School Specialty’s first quarter fiscal 2013 adjusted earnings of $1.16 a share surpassed the Zacks Consensus Estimate by 73% and the prior-year quarter results by 55% largely due to a lower tax provision that resulted in a gain of 46 cents.

However, School Specialty’s total revenue decreased 8.7% year over year to $252.1 million. Both the segments, Educational Resources and Accelerated Learning, witnessed revenue declines mainly due to constrained spending by schools, which eventually negatively impacted the total revenue.

Revenues fell short of the Zacks Consensus Estimate of $268 million. The soft educational market continued its uneven pace of recovery. School Specialty lowered its revenue expectations for fiscal 2013 due to a challenging market environment.

School Specialty is a leading provider of supplemental educational products and equipment having some of the most powerful brands in the industry. School Specialty’s product mix is also highly diversified, supplying the broadest range of basic school supplies, supplemental learning products, classroom equipment and furniture. Its extensive geographic reach also reduces exposure to any one school district, state, product or supplier.

The company also regularly develops new curriculum, supplemental learning and technology solutions in response to industry trends and educator needs, which could place it in a strong position once the currently constrained school spending trends return to more normal levels. The company is also seeking new channels of growth.
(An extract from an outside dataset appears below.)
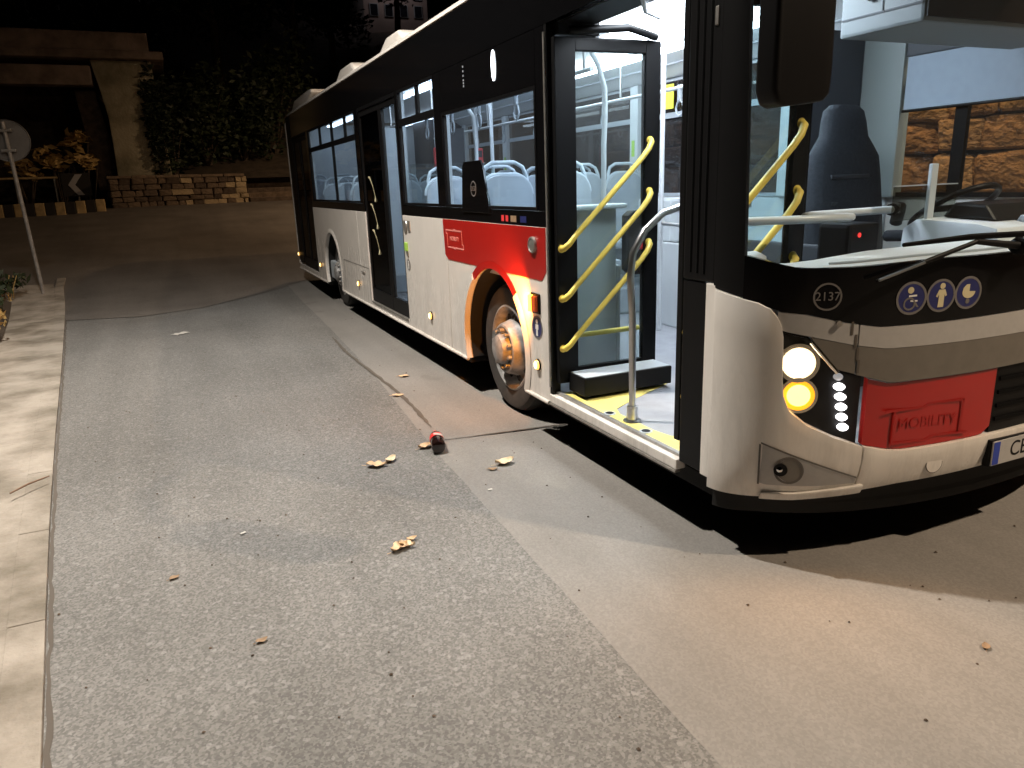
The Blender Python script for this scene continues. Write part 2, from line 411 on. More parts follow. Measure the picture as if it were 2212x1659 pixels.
# tar-filled crack that runs beside the bus and ends at the bottle
def ribbon(name, pts, wd, dz, m):
    P = [Vector((x, y, 0)) for x, y in pts]; fine = []
    for a, b in zip(P, P[1:]):
        for i in range(8): fine.append(a.lerp(b, i/8)+Vector((random.uniform(-1, 1)*.006, 0, 0)))
    fine.append(P[-1]); vs = []; fs = []; n = len(fine)
    for i, q in enumerate(fine):
        t = (fine[min(i+1, n-1)]-fine[max(i-1, 0)]).normalized(); s = Vector((-t.y, t.x, 0)); k = wd*(.55+.6*random.random())*min(1, .3+min(i, n-1-i)/5)
        for e in (-1, 1):
            v = q+s*k*e*.5; vs.append((v.x, v.y, gz(v.y)+dz))
    for i in range(n-1): fs.append((2*i, 2*i+1, 2*i+3, 2*i+2))
    return MB().add(vs, fs).build(name, m)
structure(ribbon('road_crack', [(-.53, 6.43), (-.56, 5.6), (-.55, 4.86), (-.52, 3.74), (-.54, 3.11), (-.57, 2.72)], .034, .008, 'joint_dark'))
structure(ribbon('road_crack', [(-.42, 2.40), (-.2, 2.375), (.12, 2.335), (.5, 2.28)], .018, .0085, 'joint_dark'))

# pavement with kerb stones on the left
KERB = [(-8, -1.85), (-3, -2.25), (.3, -2.63), (1.83, -2.80), (3.73, -2.99), (6.85, -3.28), (10.32, -3.62), (12.5, -3.84), (13.0, -3.92)]
mb = MB(); vs = []; fs = []; ny = 260
for j in range(ny+1):
    y = -8+21.1*j/ny; xk = lerp(KERB, y)-.13
    xb = lerp([(-8, -3.6), (6, -3.95), (8.6, -4.12), (11.7, -4.5), (13.1, -5.2)], y)
    for i in range(7):
        x = xk+(xb-xk)*i/6
        vs.append((x, y, gz(y)+.027+(.018*mnoise.noise((x*2.3, y*1.9, .3))+.008*mnoise.noise((x*7, y*6, 2)))*(i > 0)))
    vs.append((xb, y, gz(y)-.05))
for j in range(ny):
    for i in range(7):
        k = j*8+i; fs.append((k, k+1, k+9, k+8))
pavement = structure(mb.add(vs, fs).build('pavement', 'pavement_mat', smooth=40))
y = -7.5
while y < 12.9:
    L = .96
    a, b = lerp(KERB, y+.01), lerp(KERB, y+L-.002)
    z0, z1 = gz(y), gz(y+L); h = .030
    d = 0.
    MB().hexa([(a-.135+d, y+.002, z0-.1), (a+d, y+.002, z0-.1), (b+d, y+L-.002, z1-.1), (b-.135+d, y+L-.002, z1-.1),
               (a-.135+d, y+.002, z0+h), (a+d, y+.002, z0+h), (b+d, y+L-.002, z1+h), (b-.135+d, y+L-.002, z1+h)]).build('kerb_stone', 'pavement_mat', pavement, bev=.006)
    y += L
structure(ribbon('kerb_line', [(lerp(KERB, yy)+.012, yy) for yy in [-7+.65*i for i in range(31)]], .020, .003, 'joint_dark'))  # thin dark ribbon along the kerb foot

# earth verge behind the pavement
mb = MB(); vs = []; fs = []
for j in range(60):
    y = -8+20.7*j/59; xb = lerp([(-8, -3.6), (6, -3.95), (8.6, -4.12), (11.7, -4.5), (13.1, -5.2)], y)
    for i in range(10):
        x = xb+.02-i*.35; hgt = .05+.10*min(i, 3)+.05*math.sin(y*2.3+i*1.3)+random.uniform(-.02, .03)
        fade = max(0, min(1, (12.8-y)/1.2))
        vs.append((x, y, gz(y)+hgt*fade*(1 if i else .2)+.02))
for j in range(59):
    for i in range(9):
        k = j*10+i; fs.append((k, k+1, k+11, k+10))
structure(mb.add(vs, fs).build('verge', 'soil', smooth=60))

# ------------------------------------------------------------------ plants
def leaf_cloud(n, blobs, size, seed, flat=.5):
    """many small leaf faces scattered through overlapping blobs"""
    rnd = random.Random(seed); mb = MB()
    tot = sum(b[3]*b[4]*b[5] for b in blobs)
    for (cx, cy, cz, rx, ry, rz) in blobs:
        for _ in range(max(8, int(n*rx*ry*rz/tot))):
            d = Vector((rnd.gauss(0, 1), rnd.gauss(0, 1), rnd.gauss(0, 1))).normalized()*(rnd.random()**.45)
            c = Vector((cx+d.x*rx, cy+d.y*ry, cz+d.z*rz))
            a = Vector((rnd.gauss(0, 1), rnd.gauss(0, 1), rnd.gauss(0, 1)*flat)).normalized()
            b = a.cross(Vector((rnd.gauss(0, 1), rnd.gauss(0, 1), rnd.gauss(0, 1)))).normalized()
            s = size*rnd.uniform(.6, 1.4)
            mb.add([c-a*s, c+b*s*.45, c+a*s, c-b*s*.45], [(0, 1, 2, 3)])
    return mb
def tree(name, label, loc, h, r, seed, m='foliage_dark', trunk=True, leaf=.16, n=1500, group=None, cat='tree'):
    rnd = random.Random(seed)
    o = empty(name, label, cat, group, loc)
    blobs = []
    for i in range(9):
        a = rnd.uniform(0, 6.28); q = rnd.uniform(.15, .7)*r
        blobs.append((math.cos(a)*q, math.sin(a)*q, h*rnd.uniform(.42, .9), r*rnd.uniform(.3, .55), r*rnd.uniform(.3, .55), r*rnd.uniform(.3, .5)))
    leaf_cloud(n, blobs, leaf, seed).build('crown', m, o)
    mb = MB()
    mb.tube([(0, 0, -.3), (.04*h*.3, 0, h*.3), (-.03*h*.3, .05, h*.62), (0, 0, h*.85)], [h*.03+.03, h*.024+.02, h*.015+.012, .02], 7)
    for b in blobs[:6]:
        mb.tube([(0, 0, h*rnd.uniform(.25, .45)), (b[0]*.5, b[1]*.5, b[2]*.8), (b[0], b[1], b[2])], [h*.014+.01, h*.008+.008, .01], 5)
    mb.build('trunk', 'bark', o, smooth=60)
    return o
def bush(label, loc, rx, ry, rz, seed, m='foliage_dark', n=900, leaf=.10, group=None, name='bush'):
    rnd = random.Random(seed); o = empty(name, label, 'bush', group, loc)
    blobs = [(rnd.uniform(-.6, .6)*rx, rnd.uniform(-.6, .6)*ry, rz*rnd.uniform(.3, .9), rx*rnd.uniform(.3, .6), ry*rnd.uniform(.3, .6), rz*rnd.uniform(.25, .45)) for _ in range(8)]
    leaf_cloud(n, blobs, leaf, seed).build('foliage', m, o)
    mb = MB()
    for b in blobs: mb.tube([(0, 0, -.1), (b[0]*.4, b[1]*.4, b[2]*.5), b[:3]], [.03, .02, .008], 5)
    mb.build('stems', 'bark', o)
    return o

# hillside behind the wall
mb = MB(); vs = []; fs = []; nx, ny = 48, 30
def hz(x, y):
    b = gz(27)+.85
    t = max(0, y-27.4)
    left = max(0, min(1, (x+3.2)/1.0))          # nothing behind the bridge opening until far back
    s = b+t*.36+.5*math.sin(x*.31+y*.2)*min(1, t/5)+.3*math.sin(x*.9+y*.5)*min(1, t/5)
    s2 = gz(27)+max(0, y-36)*.4
    return s*left+s2*(1-left)
for i in range(nx+1):
    for j in range(ny+1):
        x = -40+100*i/nx; y = 27.4+75*(j/ny)**1.5; vs.append((x, y, hz(x, y)))
for i in range(nx):
    for j in range(ny):
        k = i*(ny+1)+j; fs.append((k, k+ny+1, k+ny+2, k+1))
structure(mb.add(vs, fs).build('hillside', 'soil', smooth=60))

sp = [(-1.6, 28.6, 2.6, 1.5), (-.4, 28.9, 3.4, 1.7), (.9, 29.4, 3.0, 1.4), (2.2, 30.0, 4.2, 2.0)]
lab = ['dark leafy bush growing against the concrete bridge abutment', 'tall dark bush above the middle of the stone wall', 'dark bush above the right end of the stone wall', 'dark bush behind the stone steps beside the bus']
for k, (x, y, hh, rr) in enumerate(sp):
    bush(lab[k], (x, y, hz(x, y)-.1), rr, 1.0, hh, 40+k, 'foliage_mid' if k % 2 else 'foliage_dark', 1600, .13, 'bushes above the stone wall')
bush('low green creeper spilling over the stone wall top', (-2.3, 27.75, 2.1), 1.3, .4, .7, 60, 'foliage_mid', 900, .08, 'bushes above the stone wall')
bush('ivy climbing the right side of the concrete bridge abutment', (-2.05, 26.98, 2.2), .62, .22, 3.3, 61, 'foliage_dark', 1800, .10, 'bushes above the stone wall')
for k, (x, y, hh, rr, lb) in enumerate([(-9, 40, 9, 4, 'dark tree above the left end of the bridge'), (-4, 42, 8, 3.6, 'dark tree above the bridge abutment'), (1, 38, 8, 3.6, 'dark tree above the bushes left of the bus'),
        (5.5, 43, 9, 4, 'dark tree just left of the bus roof'), (8.2, 46, 7, 3.2, 'dark tree left of the distant house'), (14.2, 52, 7.2, 3.4, 'dark tree below the distant house')]):
    tree('hillside_tree', lb, (x, y, hz(x, y)), hh, rr, 80+k, 'foliage_dark' if k % 3 else 'foliage_mid', leaf=.20, n=2600, group='trees on the dark hillside')

# ------------------------------------------------------------------ stone wall, steps, striped kerb, bridge
def stone_mesh(seed, m):
    rnd = random.Random(seed); bm = bmesh.new(); bmesh.ops.create_cube(bm, size=1)
    for v in bm.verts: v.co += Vector((rnd.uniform(-.07, .07), rnd.uniform(-.12, .12), rnd.uniform(-.09, .09)))
    bmesh.ops.bevel(bm, geom=list(bm.edges), offset=.07, segments=1, affect='EDGES')
    me = bpy.data.meshes.new('stone'); bm.to_mesh(me); bm.free(); me.materials.append(MATS[m]); return me
STONES = {m: [stone_mesh(i*3+k, m) for i in range(4)] for k, m in enumerate(('stone_brown', 'stone_pale', 'stone_dark', 'rock_a', 'rock_b', 'rock_c'))}
def lay_stones(parent, p0, p1, z0, z1, depth, sw, sh, pick, rnd):
    p0, p1 = Vector(p0), Vector(p1); d = p1-p0; L = d.length; d /= L; ang = math.atan2(d.y, d.x); z = z0; row = 0
    while z < z1-.02:
        hh = min(sh*rnd.uniform(.8, 1.2), z1-z)
        if z1-z-hh < sh*.4: hh = z1-z
        s = -sw*.5*(row % 2)*rnd.random()
        while s < L:
            ww = sw*rnd.uniform(.65, 1.45); a, b = max(s, 0), min(s+ww, L)
            if b-a > .05:
                o = bpy.data.objects.new('stone', rnd.choice(STONES[pick((a+b)/2/L, (z+hh/2-z0)/(z1-z0), rnd)])); C.objects.link(o); o.parent = parent
                c = p0+d*((a+b)/2); o.location = (c.x, c.y, z+hh/2); o.rotation_euler = (0, 0, ang)
                o.scale = (b-a-.014, depth*rnd.uniform(.85, 1.1), hh-.014)
            s += ww
        z += hh; row += 1
wl = empty('stone_wall', 'low old stone wall with pale patches across the far street', 'wall')
rnd = random.Random(5)
A, B = (-3.72, 25.95), (.62, 27.2)
bx = Vector((B[0]-A[0], B[1]-A[1])); ang = math.atan2(bx.y, bx.x)
def pick_far(t, v, r):
    if t > .90 and v > .25: return 'stone_pale'
    if .45 < t < .58 and r.random() < .65: return 'stone_pale'
    if t > .68 and v < .75 and r.random() < .45: return 'stone_pale'
    return 'stone_brown' if r.random() < .6 else 'stone_dark'
lay_stones(wl, A, B, gz(26)-.05, gz(26)+.92, .38, .34, .2, pick_far, rnd)
core = MB().hexa([(A[0], A[1]+.10, 1.1), (B[0], B[1]+.10, 1.1), (B[0], B[1]+.9, 1.1), (A[0], A[1]+.9, 1.1), (A[0], A[1]+.10, 2.16), (B[0], B[1]+.10, 2.16), (B[0], B[1]+.9, 2.16), (A[0], A[1]+.9, 2.16)]).build('mortar', 'stone_dark', wl)
for k in range(6):
    t0, t1 = k/6+.003, (k+1)/6-.003
    a = Vector(A).lerp(Vector(B), t0); b = Vector(A).lerp(Vector(B), t1)
    MB().hexa([(a.x, a.y-.24, 2.19), (b.x, b.y-.24, 2.19), (b.x, b.y+.5, 2.19), (a.x, a.y+.5, 2.19), (a.x, a.y-.24, 2.28+.01*(k % 2)), (b.x, b.y-.24, 2.28), (b.x, b.y+.5, 2.28), (a.x, a.y+.5, 2.28)]).build('coping', 'stone_brown', wl, bev=.02)
st = empty('stone_steps', 'worn stone steps climbing beside the end of the stone wall', 'steps')
for k in range(8):
    MB().box(.72, 3.4, 27.0+k*.34, 30.2, gz(27)+k*.17-.05, gz(27)+(k+1)*.17-.015).build('step', 'stone_brown' if k % 2 else 'stone_dark', st, bev=.02)
ks = empty('striped_kerb', 'raised kerb of alternating dark and yellowish blocks below the bridge', 'kerb')
for k in range(22):
    x = -9.6+k*.262; yk = lerp([(-9.6, 24.1), (-5, 24.5), (-4.0, 25.1)], x)
    MB().box(x+.006, x+.256, yk, yk+.3, gz(yk)-.05, gz(yk)+.38).build('kerb_block', 'kerb_yellow' if k % 2 else 'kerb_black', ks, bev=.02)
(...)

It is actively pursuing partnering opportunities for content development and distribution. Further, it has invested heavily in the development of e-commerce websites as more school districts and teachers go online to order supplies.

The company is shifting focus from an ‘acquire and integrate’ model to one that focuses on growing organically or through partnerships. The company is targeting investments that provide better growth opportunities and increase profitability. School Speciality is aggressively reviewing its product lines and businesses to determine the underperforming products with inadequate profitability.

The company is looking into potential low-cost outsourcing relationships, which can help reduce costs. The company is also evaluating its overall spending needs. Further, the company is looking for cost effective ways to enter international markets like Latin America. All these initiatives bode well for long-term growth in revenue and profitability for the company.

However, School Specialty has witnessed significant revenue and margin declines in the last few fiscal years due to cautious spending by schools resulting from tight state and local government budgets. Approximately 47% of school funding is provided by states and 44% by local governments. Though state tax receipts are showing modest signs of recovery, local taxes continue to be challenged.

Given the cuts in state funding, school budgets and spending on products and instructional solutions are being severely affected.  Further, in response to competitive pricing in the market, the company had to give higher discounts, which put pressure on margins. Though some uneven recovery in state funding is being seen, we prefer to remain on the sidelines until we witness some substantial recovery.